D.C. Superior Court Judge Shellie F. Bowers ordered the detention of Joseph Williams, 20, also known as "Just Ice," as well as his friend Donald J. Allen, 19, both of New York, after a government prosecutor argued that the two men fatally shot Ludlaw Desouza, a cocaine dealer, in the stomach Nov. 14, 1985, and then fled to New York.

"Latoya," Williams' first record, is played regularly on a number of radio stations and yesterday a spokesman for Fresh Record Company, Williams' recording label, called the single "an important record."

"It's a big one," said the spokesman, who declined to be named. One source said yesterday that more than 50,000 recordings of "Latoya" have been sold.

In urging her client's release yesterday at the bond hearing, Williams' lawyer Avis Buchanan told the judge "Mr. Williams' employer" is "very interested" in gaining the singer's release and was willing to post bond for him.

Rap music involves spoken verse, often improvised, and has become increasingly popular among youth.

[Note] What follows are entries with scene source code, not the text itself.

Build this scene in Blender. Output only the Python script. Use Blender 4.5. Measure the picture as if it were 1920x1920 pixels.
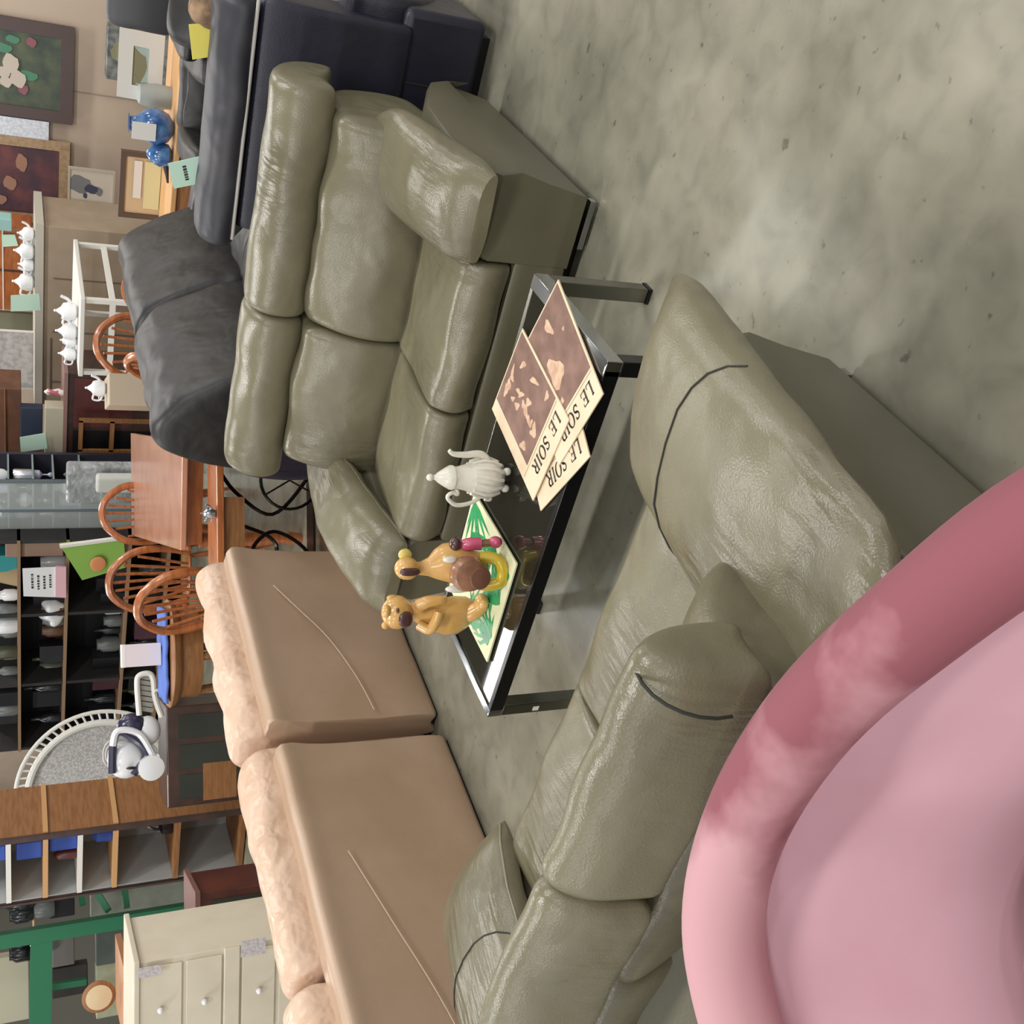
import bpy, bmesh, math, random
from mathutils import Vector as V, Matrix, noise
random.seed(7)
for o in list(bpy.data.objects): bpy.data.objects.remove(o)
S = bpy.context.scene; C = S.collection
PI = math.pi; R = math.radians; sin = math.sin; cos = math.cos

# ---------------------------------------------------------------- camera (a phone held sideways: the picture is turned a quarter)
FOC, HC, YAW = 2000.0, 1.7, R(37.0)
PIT = math.atan(FOC / 4240.0); ROLL = R(-0.6)
hd = V((-sin(YAW), cos(YAW), 0)); rt = V((cos(YAW), sin(YAW), 0)); UPV = V((0, 0, 1))
FW = hd * cos(PIT) - UPV * sin(PIT); u2 = hd * sin(PIT) + UPV * cos(PIT)
RR = rt * cos(ROLL) + u2 * sin(ROLL); UU = -rt * sin(ROLL) + u2 * cos(ROLL)
cam = bpy.data.cameras.new('camera'); co = bpy.data.objects.new('camera', cam); C.objects.link(co)
ix, iy = -UU, RR          # picture right = down in the room, picture up = right in the room
iz = ix.cross(iy)
co.matrix_world = Matrix(((ix.x, iy.x, iz.x, 0), (ix.y, iy.y, iz.y, 0), (ix.z, iy.z, iz.z, HC), (0, 0, 0, 1)))
cam.sensor_width = 36; cam.lens = 36 * FOC / 1920; cam.clip_start = 0.05
S.camera = co

# ---------------------------------------------------------------- world, lamps, exposure
W = bpy.data.worlds.new('world'); S.world = W; W.use_nodes = True
bg = W.node_tree.nodes['Background']; bg.inputs[0].default_value = (.95, .98, 1, 1); bg.inputs[1].default_value = 0.7
S.view_settings.view_transform = 'Standard'; S.view_settings.look = 'None'; S.view_settings.gamma = 1
S.view_settings.exposure = -0.12; S.view_settings.use_curve_mapping = False
def area(loc, sx, sy, pw, col=(1, .985, .965)):
    l = bpy.data.lights.new('ceiling_or_fill_lamp', 'AREA'); l.shape = 'RECTANGLE'; l.size = sx; l.size_y = sy; l.energy = pw; l.color = col
    o = bpy.data.objects.new('ceiling_or_fill_lamp', l); C.objects.link(o); o.location = loc
    return o
area((-8.6, 8.5, 4.5), 1.5, .24, 60)
for x in (-13, -7.4, -3.4, 0.6, 4.6):
    for y in (-3.4, 0.4, 4.4, 8.6, 12.0):  # row behind the camera is added to brighten the pink chair's inside
        if (x, y) == (-7.4, 8.6): continue
        area((x, y, 4.5), 1.6, .3, 105)

# ---------------------------------------------------------------- materials
def hexc(c):
    if isinstance(c, str): c = tuple(int(c[i:i+2], 16) for i in (0, 2, 4))
    f = lambda v: (v/255/12.92) if v/255 <= .04045 else ((v/255+.055)/1.055)**2.4
    return tuple(f(v) for v in c) + (1,)
MC = {}
def mat(name, c, rough=.5, metal=0, c2=None, sc=6, bump=0, bsc=40, wr=0, wsc=5, coat=0, sheen=0, trans=0, emit=0, lo=.4, hi=.65, stretch=None, spec=None, alpha=1, det=4):
    if name in MC: return MC[name]
    m = bpy.data.materials.new(name); m.use_nodes = True; nt = m.node_tree; N = nt.nodes; L = nt.links
    b = N['Principled BSDF']; b.inputs['Base Color'].default_value = hexc(c); b.inputs['Roughness'].default_value = rough; b.inputs['Metallic'].default_value = metal
    if coat: b.inputs['Coat Weight'].default_value = coat; b.inputs['Coat Roughness'].default_value = .15
    if sheen: b.inputs['Sheen Weight'].default_value = sheen; b.inputs['Sheen Roughness'].default_value = .4; b.inputs['Sheen Tint'].default_value = (1, .85, .87, 1)
    if trans: b.inputs['Transmission Weight'].default_value = trans
    if spec is not None: b.inputs['Specular IOR Level'].default_value = spec
    if alpha < 1: b.inputs['Alpha'].default_value = alpha
    if emit: b.inputs['Emission Color'].default_value = hexc(c); b.inputs['Emission Strength'].default_value = emit
    tc = N.new('ShaderNodeTexCoord'); src = tc.outputs['Object']
    if stretch:
        mp = N.new('ShaderNodeMapping'); mp.inputs['Scale'].default_value = stretch; L.new(src, mp.inputs[0]); src = mp.outputs[0]
    if c2 is not None:
        n = N.new('ShaderNodeTexNoise'); n.inputs['Scale'].default_value = sc; n.inputs['Detail'].default_value = det; L.new(src, n.inputs['Vector'])
        r = N.new('ShaderNodeValToRGB'); r.color_ramp.elements[0].position = lo; r.color_ramp.elements[1].position = hi
        r.color_ramp.elements[0].color = hexc(c); r.color_ramp.elements[1].color = hexc(c2)
        L.new(n.outputs['Fac'], r.inputs[0]); L.new(r.outputs[0], b.inputs['Base Color'])
    last = None
    if wr:
        n = N.new('ShaderNodeTexNoise'); n.inputs['Scale'].default_value = wsc; n.inputs['Detail'].default_value = 2; n.inputs['Distortion'].default_value = .25
        L.new(tc.outputs['Object'], n.inputs['Vector'])
        bp = N.new('ShaderNodeBump'); bp.inputs['Strength'].default_value = wr; bp.inputs['Distance'].default_value = .05
        L.new(n.outputs['Fac'], bp.inputs['Height']); last = bp
    if bump:
        n = N.new('ShaderNodeTexNoise'); n.inputs['Scale'].default_value = bsc; n.inputs['Detail'].default_value = 2; L.new(src, n.inputs['Vector'])
        bp = N.new('ShaderNodeBump'); bp.inputs['Strength'].default_value = bump; bp.inputs['Distance'].default_value = .01
        L.new(n.outputs['Fac'], bp.inputs['Height'])
        if last: L.new(last.outputs[0], bp.inputs['Normal'])
        last = bp
    if last: L.new(last.outputs[0], b.inputs['Normal'])
    MC[name] = m; return m

OLIVE = mat('olive_leather', '716c56', .3, c2='635e4a', sc=2.5, bump=.12, bsc=220, wr=.28, wsc=5.5, spec=.5)
def creases(m, scl, k):
    nt = m.node_tree; N = nt.nodes; L = nt.links; b = N['Principled BSDF']; old = b.inputs['Normal'].links[0].from_socket
    tc = N.new('ShaderNodeTexCoord'); mp = N.new('ShaderNodeMapping'); mp.inputs['Scale'].default_value = scl; mp.inputs['Rotation'].default_value = (0, 0, .35); L.new(tc.outputs['Object'], mp.inputs[0])
    n = N.new('ShaderNodeTexNoise'); n.inputs['Scale'].default_value = 1; n.inputs['Detail'].default_value = 2; L.new(mp.outputs[0], n.inputs['Vector'])
    g = N.new('ShaderNodeTexNoise'); g.inputs['Scale'].default_value = 2.6; L.new(tc.outputs['Object'], g.inputs['Vector'])
    r = N.new('ShaderNodeValToRGB'); r.color_ramp.elements[0].position = .5; r.color_ramp.elements[1].position = .66; L.new(g.outputs['Fac'], r.inputs[0])
    mu = N.new('ShaderNodeMath'); mu.operation = 'MULTIPLY'; L.new(n.outputs['Fac'], mu.inputs[0]); L.new(r.outputs[0], mu.inputs[1])
    bp = N.new('ShaderNodeBump'); bp.inputs['Strength'].default_value = k; bp.inputs['Distance'].default_value = .03; L.new(mu.outputs[0], bp.inputs['Height']); L.new(old, bp.inputs['Normal']); L.new(bp.outputs[0], b.inputs['Normal'])
creases(OLIVE, (30, 5, 7), .38)
OLIVED = mat('olive_leather_flat', '5f5b48', .42, c2='565240', sc=2, bump=.1, bsc=220)
SEAM = mat('seam_dark', '25251e', .8)
TAN = mat('tan_leather', 'b1967f', .42, c2='a88c72', sc=2, bump=.08, bsc=200, wr=.12, wsc=4)
TANP = mat('tan_puffed_leather', 'cdb099', .4, c2='c3a287', sc=3, bump=.1, bsc=200, wr=.45, wsc=11)
TANSEAM = mat('tan_seam', 'c6ad94', .6)
PINK = mat('pink_velvet', 'c9a2ac', .85, c2='bb8e98', sc=2.4, sheen=.15, lo=.45, hi=.75)
PINKR = mat('pink_velvet_rim', 'b5898e', .85, c2='7f454e', sc=3.0, sheen=.08, lo=.42, hi=.56, det=5)
_n = PINKR.node_tree; _r = [k for k in _n.nodes if k.type == 'VALTORGB'][0]; _nz = [k for k in _n.nodes if k.type == 'TEX_NOISE'][0]
_sx = _n.nodes.new('ShaderNodeSeparateXYZ'); _tc = _n.nodes.new('ShaderNodeTexCoord'); _n.links.new(_tc.outputs['Object'], _sx.inputs[0])
_ma = _n.nodes.new('ShaderNodeMath'); _ma.operation = 'MULTIPLY_ADD'; _ma.inputs[1].default_value = .42; _n.links.new(_sx.outputs['X'], _ma.inputs[0]); _n.links.new(_nz.outputs['Fac'], _ma.inputs[2])  # rim darkens along X: shade on the brushed nap painted into the colour
_mb = _n.nodes.new('ShaderNodeMath'); _mb.operation = 'ADD'; _mb.inputs[1].default_value = .09; _n.links.new(_ma.outputs[0], _mb.inputs[0]); _n.links.new(_mb.outputs[0], _r.inputs[0])
PINKD = mat('rose_velvet_seat', 'b9777f', .8, c2='a9686f', sc=4, sheen=.25)
NAVY = mat('navy_leather', '1f1e2c', .42, c2='262534', sc=3, bump=.1, bsc=200, wr=.15)
NAVYL = mat('navy_worn_leather', '1d1d26', .5, c2='2e2c30', sc=5, wr=.3)
BLACK = mat('black_leather', '151516', .46, c2='222221', sc=4, bump=.1, bsc=200, wr=.35, wsc=5)
BLK = mat('black_plastic', '141416', .4)
CHROME = mat('chrome', 'b0b4b8', .1, 1)
CHROMED = mat('chrome_dark_reflection', '77776e', .22, 1)  # chrome with dark reflections put into its colour
BLKMET = mat('black_gloss_metal', '0f1012', .25, .2)
GLASSTOP = mat('smoked_glass', '23221b', .02, 0, spec=.45)
CREAMP = mat('newsprint', 'd6c2a6', .8, c2='ccb595', sc=9)
BROWNP = mat('sepia_photo', '6d5144', .7, c2='836457', sc=14)
SEPL = mat('sepia_light', 'c9a88c', .7, c2='b08c74', sc=30)
INK = mat('ink', '3a3430', .8)
WHITEC = mat('white_ceramic', 'd6d3c6', .3, coat=.4, bump=.15, bsc=60)
WHITEG = mat('white_gloss', 'e4e6e8', .25, coat=.4)
WHITEM = mat('white_painted', 'dcdad3', .5)
CARAM = mat('caramel_ceramic', 'd4a566', .3, c2='c59a52', sc=18, coat=.5)
YEL = mat('yellow_ceramic', 'c7ab2c', .25, coat=.5)
PINKC = mat('pink_ceramic', 'c05070', .3, coat=.5)
BRNC = mat('brown_ceramic', '966a50', .35, c2='7a5542', sc=20, coat=.4)
BRND = mat('dark_brown_ceramic', '4a2c2a', .3, coat=.4)
ORW = mat('orange_wood', 'b06a3c', .32, c2='98562e', sc=7, stretch=(1, 1, 6), coat=.5)
PINKW = mat('pale_red_wood', 'b98468', .3, c2='ad755a', sc=5, coat=.5)
BRW = mat('brown_wood', '96683f', .5, c2='83572f', sc=6, stretch=(1, 1, 8))
TANW = mat('tan_wood', 'c79a68', .5)
DKW = mat('dark_wood', '3b2a26', .4, c2='4c342c', sc=7, coat=.3)
MAH = mat('mahogany', '5a2c28', .35, c2='4a2422', sc=6, coat=.4)
CREAM = mat('cream_paint', 'd3cbb8', .5, c2='c9c0ac', sc=3)
DESKM = mat('beige_laminate', 'a3917e', .55, c2='998771', sc=3)
GREYP = mat('grey_panel', '9a9c9c', .5, c2='8f9292', sc=2)
GREEN = mat('green_rack_paint', '1f6a48', .45)
BLUEG = mat('blue_glass', '2f5a94', .15, c2='5f86b4', sc=14, coat=.6)
BLUE = mat('blue_plastic', '2c4a9c', .5)
BLUEC = mat('blue_cloth', '5876c4', .8)
MINT = mat('mint_card', 'c3e2cf', .7)
YCARD = mat('yellow_card', 'e8dc6a', .7)
PEG = mat('pegboard', 'b5a391', .7, c2='aa9888', sc=1.5)
FLOORM = None
def glassmat():
    return mat('clear_glass', 'dfe8e6', .05, 0, trans=.0, alpha=.28)
GLASS = glassmat()

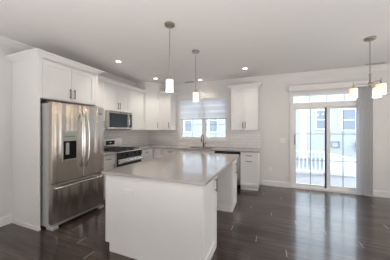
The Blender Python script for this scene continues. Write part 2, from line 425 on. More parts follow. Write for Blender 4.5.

Williams and Allen were arrested on March 25 in New York and extradited here. Prosecutor William Martin told the judge yesterday that the two men were arrested after an informant told police that Allen, Williams and Desouza were in a Howard University dormitory room when the informant was told to leave the area. A short time later, the informant told police, Williams told him that he and Allen had "shot and killed" Desouza.

Martin said Desouza was not a Howard student but sold cocaine at the dormitory. Martin said the informant and Allen also were involved in a "cocaine ring," but that Williams was not.

Martin said Desouza's body was later found in the alley of the 100 block of W Street NW, where police believe others may have placed it.

Yesterday a lawyer who represented Williams at the extradition hearing in New York called the government's case "preposterous."

"It is our firm belief that he will be totally vindicated," said attorney Irving Cohen. He called Williams' arrest a "tragic mistake," and said his confinement would seriously impair Williams' budding career.